According to your sentence above, I would.
Thank you. I’ve always wondered about that.
According to the resources at my disposal, yes, you would see the reflected photons.
In a stellar-mass black hole, normal matter would be ripped to its constituent subatomic components long before it crossed the Event Horizon on its way to the center of the black hole. It would be highly unlikely that you, or your OSHA poster, would survive the transition.
The situation is different in a supermassive black hole, containing the mass of several million to several billion stars. While the supermassive black holes conjectured to exist in the center of many (most?) normal galaxies (and virtually all active galactic nuclei) would most probably rend you to shreds and accelerate your atoms to gamma-ray energies, if the black hole was sufficiently massive, and the Schwarzschild Radius sufficiently great, you might not even be aware that you had crossed an Event Horizon.

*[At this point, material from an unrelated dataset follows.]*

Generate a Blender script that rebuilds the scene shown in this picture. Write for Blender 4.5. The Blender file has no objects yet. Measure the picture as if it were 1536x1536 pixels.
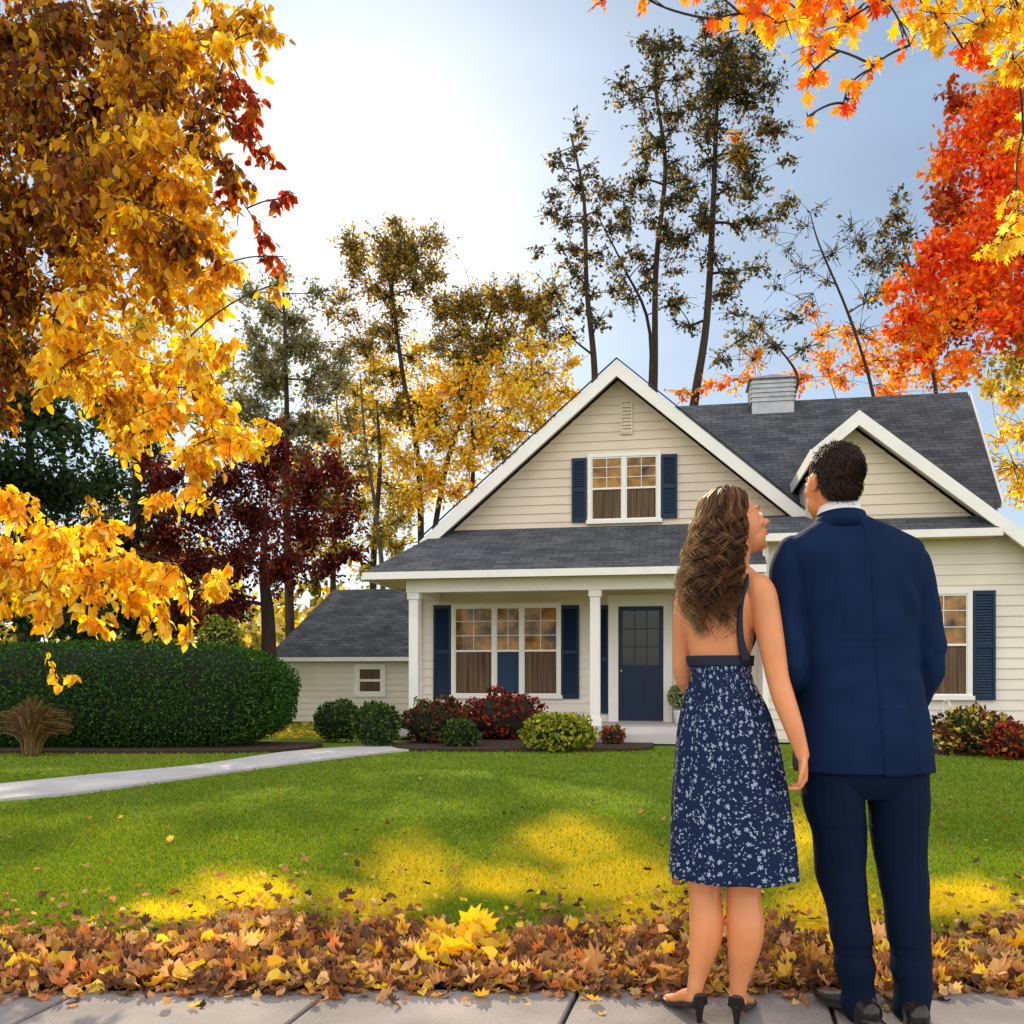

From the interior, nothing could escape, not even light. But within the SR, your experience would be fundamentally unchanged from what we have now.
Although light traveling outward from the center will never escape, and will eventually slow to a stop at the limit of the Event Horizon, from your position just inside the SR light behaves essentially as you would expect it to. Due to relativistic time-dilation effects induced by the gravity of the black hole, your perception of light striking the poster and being reflected back into your eyes would be almost indistinguishable from “normal”.
Question: is the image in the first link (labeled “NASA image”) another artist’s conception (ho hum) or an actual photograph? I know the movie in the second link is CGI.
I’m wondering if what NASA actually saw/measured is dramatic. I mean, haven’t they been sure they were seeing distant accretion disks and companion stars in the past? What’s different here?